School Board may alter meetings


Published: Thursday, January 9, 2003 at 6:01 a.m.
Last Modified: Wednesday, January 8, 2003 at 11:02 p.m.

The Alachua County School Board wants to change the way it takes care of business in the new year.

During a four-hour workshop on Wednesday, board members discussed moving their meeting time from 7 p.m. to 6 p.m., which would coincide with other school boards in the state and reduce the long hours worked by staff members.

In addition, board members want to reduce the time for individual public comment from five minutes to three minutes and to reduce the time for public comment on nonspecific issues to 15 minutes at the beginning of the meeting and also allow time at the end of the meeting. Residents would instead be invited to talk about specific agenda items when the board discusses them during the meeting, as well as at the end of the meeting.
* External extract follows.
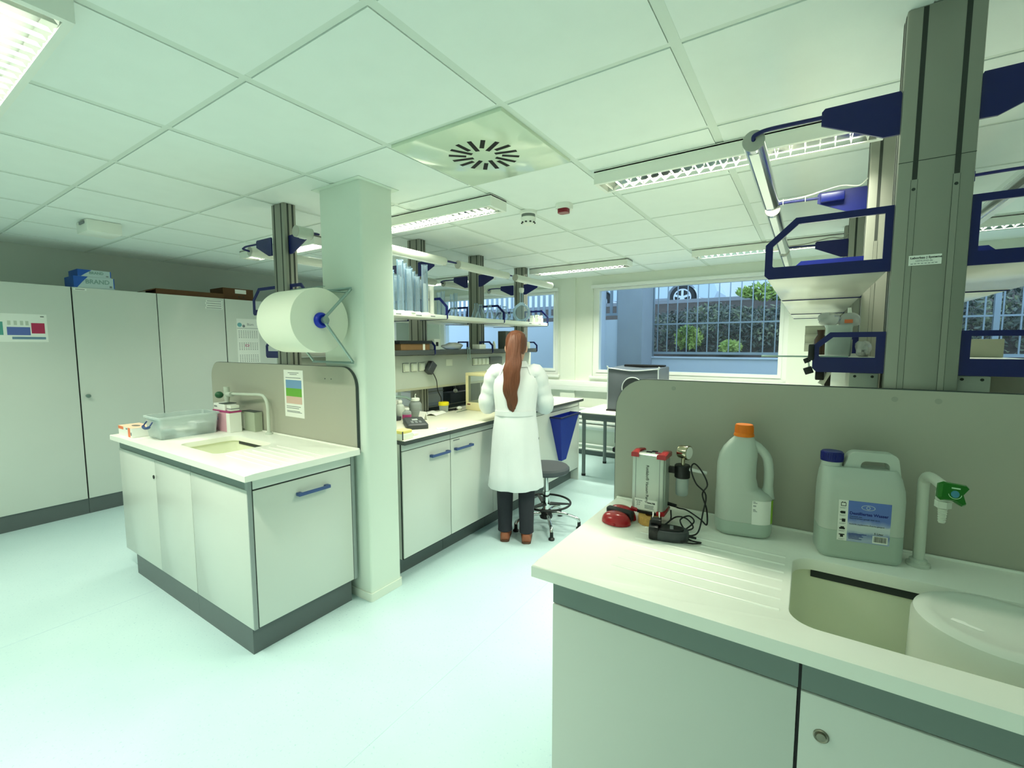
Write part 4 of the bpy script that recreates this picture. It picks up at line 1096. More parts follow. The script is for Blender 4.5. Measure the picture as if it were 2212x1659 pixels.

"This way, we have streamlined the meeting process and input from the public," said board member Tina Turner during the meeting held inside the Matheson Museum library.

"This makes the public more a part of the process when they speak to specific items," board member Wes Eubank said. "That's when we want to hear from them."

Those changes will most likely take effect Feb. 18, after board members have a chance to vote on the new policies.

Eubank and Turner were elected last fall, along with former Assistant Superintendent Ginger Childs. They join board Chairwoman Jeannine Cawthon and board member Barbara Sharpe.

The board was guided through the discussions by Sharon Hartsell, a consultant with the Florida School Boards Association.

Eubank suggested the board establish an informal meeting modeled after the one used by the Alachua County Commission. At their monthly meeting, commissioners casually discuss issues without following an agenda, allowing time for feedback and consensus-building before their formal biweekly meetings, Eubank said.

"That kind of meeting is most enthusiastically used when there's a major change in the leadership team and that's what you've got," said Hartsell, referring to the new board's makeup.

In supporting the idea, Childs said she would like to bring up a number of issues, but is unsure of the proper forum. Creating an informal meeting, the first of which is tentatively scheduled for Jan. 28, would help alleviate that problem.

Initially surprised by the idea, Superintendent Mary Chambers said, "If we've already got a plan set up or things in the making, you'll be out there spinning your wheels."

Turner backed her fellow board members. "It would be the best opportunity to tell you how we are feeling as representatives of the public and would enhance the relationship between us," Turner said.